Effect of photosensitive resins on the properties of vat photopolymerization-based 3D printed alumina ceramics

Stereolithography-based three-dimensional printing fabricates objects through ultraviolet-induced layerwise curing of photosensitive resins. This study systematically evaluated alumina ceramic parts fabricated using four distinct photosensitive resin systems. Key parameters including slurry viscosity, debinding/sintering behavior, microstructure, and mechanical properties were analyzed. Rheological tests revealed that ceramic slurries exhibited non-Newtonian fluid characteristics, with viscosity significantly influenced by resin composition. Lumi React Hard & Detailed resin (resin A) produced the lowest slurry viscosity (0.386 Pa s). Directional sintering shrinkage rates for resin A demonstrated minimal anisotropy (9.5%‒16.5%). Post-sintering characterization showed bulk density (1.82‒2.37 g/cm3), porosity (40.3‒56.6 vol%), and bending strength (8.9‒14.6 MPa) variations across resin systems. Resins A and D (standard blends) yielded superior bending strength, correlating with optimized crosslinking and polymerization patterns observed in microstructural analysis.
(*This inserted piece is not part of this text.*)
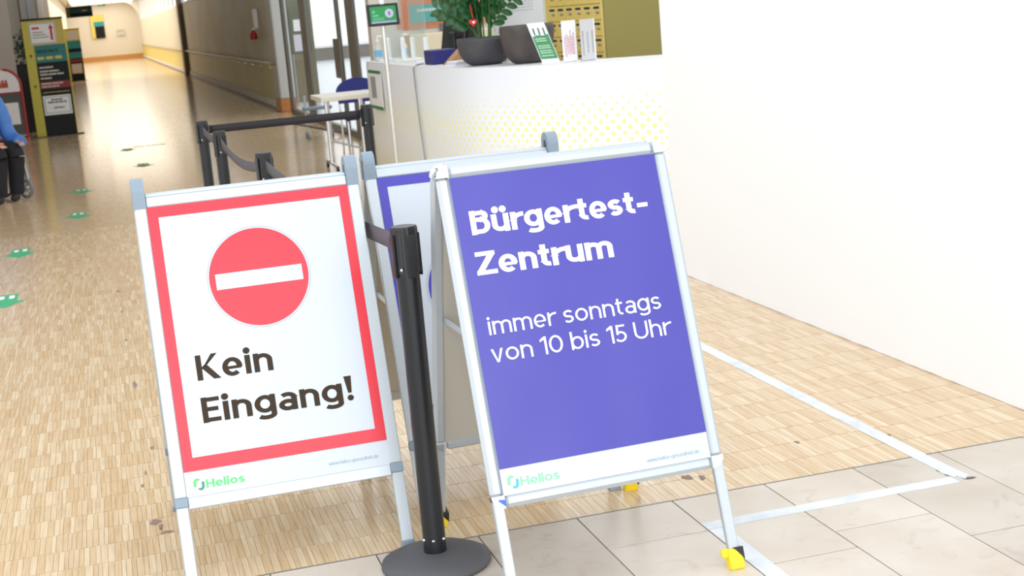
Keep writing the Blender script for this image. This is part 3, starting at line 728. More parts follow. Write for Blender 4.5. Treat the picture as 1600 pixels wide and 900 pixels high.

The findings establish resin selection as a critical determinant of ceramic part performance, providing technical guidance for stereolithography-based ceramic manufacturing optimization. This work demonstrates the feasibility of tailoring material properties through photosensitive resin formulation engineering, expanding functional ceramic applications in additive manufacturing.